ON a recent warm afternoon in the Uptown neighborhood of Oakland the streets were alive with activity. Crowds participating in Art Murmur, a monthly art walk, spilled out of galleries like Johansson Projects (2300 Telegraph Avenue; johanssonprojects.com) and Hatch Gallery (492 23rd Street; hatchgallery.org). It’s hard to imagine that this area, just north of downtown Oakland, was abandoned and plagued with crime just a few years ago. Now it bustles with hip bars, places to hear music and interesting restaurants that have even lured San Franciscans across the bay.       

The scene that afternoon at Bar Dogwood (1644 Telegraph Avenue; bardogwood.com), which opened in March, was casual and friendly as the after-work crowd sipped signature cocktails and sampled locally sourced meats from its charcuterie. Vintage Edison phonographs made into speakers hang from the ceiling, and photographs show Oakland in its heyday in the 1930s and ’40s.

Lexi Filipello, the owner of Dogwood, said she had tried to open a bar in Oakland in 2002, but the city wasn’t receptive to new businesses then. “It was like a ghost town here,” she said. “Then Cafe Van Kleef opened.” Often referred to as the godfather of Uptown, Peter Van Kleef took a chance on the neighborhood, and the success of his bar (1621 Telegraph Avenue; cafevankleef.com) encouraged other business owners to move in.

One of the newest kids on the block is Make Westing (1741 Telegraph Avenue; makewesting.com), where happy hour was in full swing that fall afternoon. The bar’s modern, industrial interior is striking, but most noticeable that day was the cast of characters — an interesting mix of ages, ethnicities and styles — lining the bar and playing at the indoor boccie court.
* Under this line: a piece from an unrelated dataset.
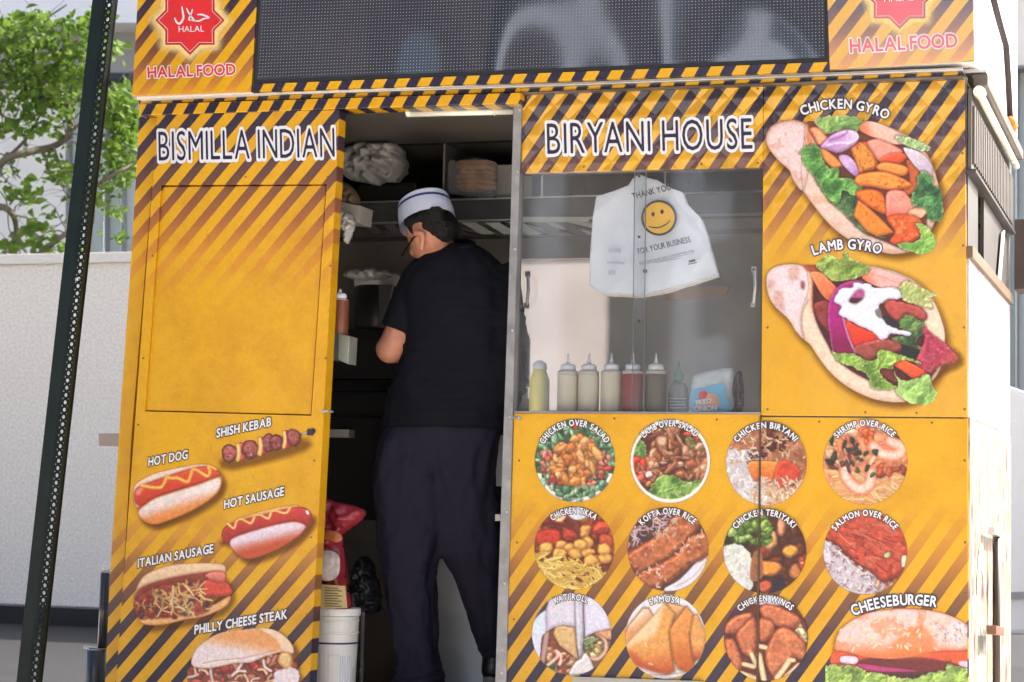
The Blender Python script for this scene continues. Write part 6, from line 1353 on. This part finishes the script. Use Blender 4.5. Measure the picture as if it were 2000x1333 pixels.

Glenn Kaplan, who opened Make Westing in August with a partner, Chris Foott, said he was shocked by how much Uptown had changed during the 10 years he lived in New York. (He returned two years ago.) “There’s such a sense of possibility now,” he said. “Creative types that don’t have much money have grouped down here and are doing amazing things.”

A few doors down at the Fox Theater (1807 Telegraph Avenue; thefoxoakland.com), one of Oakland’s architectural gems, there was a line around the building waiting to see the Smashing Pumpkins perform.

Next door is Rudy’s Can’t Fail Cafe (1805 Telegraph Avenue; iamrudy.com), a hot spot for post-show comfort food. With Mike Dirnt of Green Day an owner, Rudy’s puts a punk spin on the classic American diner, complete with kitschy music-themed décor, a tattooed servers and booze-filled milkshakes.